Publication year - 2020
Publication title -
journal of separation science
Language(s) - English
Resource type - Journals
SCImago Journal Rank - 0.72
H-Index - 102
eISSN - 1615-9314
pISSN - 1615-9306
DOI - 10.1002/jssc.201901017
Subject(s) - chromatography , analyte , detection limit , chemistry , mass spectrometry , salicylic acid , tandem mass spectrometry , liquid chromatography–mass spectrometry , sample preparation , biochemistry
Salicylic acid is an emerging environmental contaminant, usually found at ng/L concentrations in natural waters. Its quantification usually involves liquid chromatography‐tandem mass spectrometry, which requires complex and costly instrumentation as well as time‐consuming sample pretreatment, typically involving large solvent volumes. In this work, sequential injection chromatography was exploited to develop a fast, green, cost‐effective, and highly sensitive procedure for fluorimetric determination of salicylic acid in natural waters.

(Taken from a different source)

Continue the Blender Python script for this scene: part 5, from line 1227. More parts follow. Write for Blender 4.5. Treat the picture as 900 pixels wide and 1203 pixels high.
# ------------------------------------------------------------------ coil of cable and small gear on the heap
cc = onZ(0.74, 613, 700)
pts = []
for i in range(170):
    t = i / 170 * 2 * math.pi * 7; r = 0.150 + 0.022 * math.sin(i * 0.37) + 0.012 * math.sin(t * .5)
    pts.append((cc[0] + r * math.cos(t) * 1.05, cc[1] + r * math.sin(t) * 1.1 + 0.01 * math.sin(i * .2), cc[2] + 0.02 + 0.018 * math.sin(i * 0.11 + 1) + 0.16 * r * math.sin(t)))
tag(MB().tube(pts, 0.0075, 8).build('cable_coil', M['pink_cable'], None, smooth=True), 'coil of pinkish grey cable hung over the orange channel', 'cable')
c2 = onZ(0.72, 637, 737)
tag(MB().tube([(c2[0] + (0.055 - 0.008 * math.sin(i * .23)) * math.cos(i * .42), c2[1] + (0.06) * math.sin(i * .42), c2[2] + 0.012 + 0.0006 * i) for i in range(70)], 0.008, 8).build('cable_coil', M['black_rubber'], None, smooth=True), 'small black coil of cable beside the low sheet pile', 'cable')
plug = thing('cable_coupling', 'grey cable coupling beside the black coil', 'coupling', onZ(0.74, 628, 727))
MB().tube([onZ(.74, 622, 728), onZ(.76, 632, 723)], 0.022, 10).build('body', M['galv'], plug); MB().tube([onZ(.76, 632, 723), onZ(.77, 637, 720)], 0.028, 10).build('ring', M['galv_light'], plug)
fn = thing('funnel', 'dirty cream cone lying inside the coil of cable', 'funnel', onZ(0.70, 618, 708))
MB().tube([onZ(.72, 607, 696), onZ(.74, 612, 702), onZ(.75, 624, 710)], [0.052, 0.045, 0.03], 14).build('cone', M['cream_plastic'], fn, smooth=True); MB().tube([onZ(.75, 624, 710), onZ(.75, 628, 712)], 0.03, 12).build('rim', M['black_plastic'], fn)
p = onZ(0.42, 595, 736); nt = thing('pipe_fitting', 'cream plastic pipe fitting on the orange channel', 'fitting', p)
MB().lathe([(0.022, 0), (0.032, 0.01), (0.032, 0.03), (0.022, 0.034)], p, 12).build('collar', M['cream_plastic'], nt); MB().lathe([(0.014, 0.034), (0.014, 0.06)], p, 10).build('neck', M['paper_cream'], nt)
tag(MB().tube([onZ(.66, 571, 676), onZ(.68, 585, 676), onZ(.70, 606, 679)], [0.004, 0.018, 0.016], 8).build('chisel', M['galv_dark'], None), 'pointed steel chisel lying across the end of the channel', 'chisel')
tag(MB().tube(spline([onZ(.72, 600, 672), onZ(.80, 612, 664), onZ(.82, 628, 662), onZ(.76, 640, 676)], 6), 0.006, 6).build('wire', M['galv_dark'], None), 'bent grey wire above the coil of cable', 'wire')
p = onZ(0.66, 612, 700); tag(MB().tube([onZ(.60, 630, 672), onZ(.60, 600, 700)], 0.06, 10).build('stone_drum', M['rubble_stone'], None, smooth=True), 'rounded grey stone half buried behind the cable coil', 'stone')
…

Analyte preconcentration directly on the chromatographic column (on‐column preconcentration) was exploited to improve detectability, yielding an enrichment factor of 122 (1.75 mL of sample) and takes only 8.5 min per determination. A detection limit of 20 ng/L, a linear response range from 0.06 to 5.00 µg/L, coefficients of variation lower than 3.0% ( n = 10), and recoveries within 86 and 114% were estimated. The procedure was applied for the analyses of freshwater samples and results agreed with those obtained by liquid chromatography‐tandem mass spectrometry at the 95% confidence level. The proposed procedure encompasses in‐line concentration, isolation/separation, and detection, without the need for sample clean‐up, thus minimizing the consumption of organic solvents and risk of analyte losse.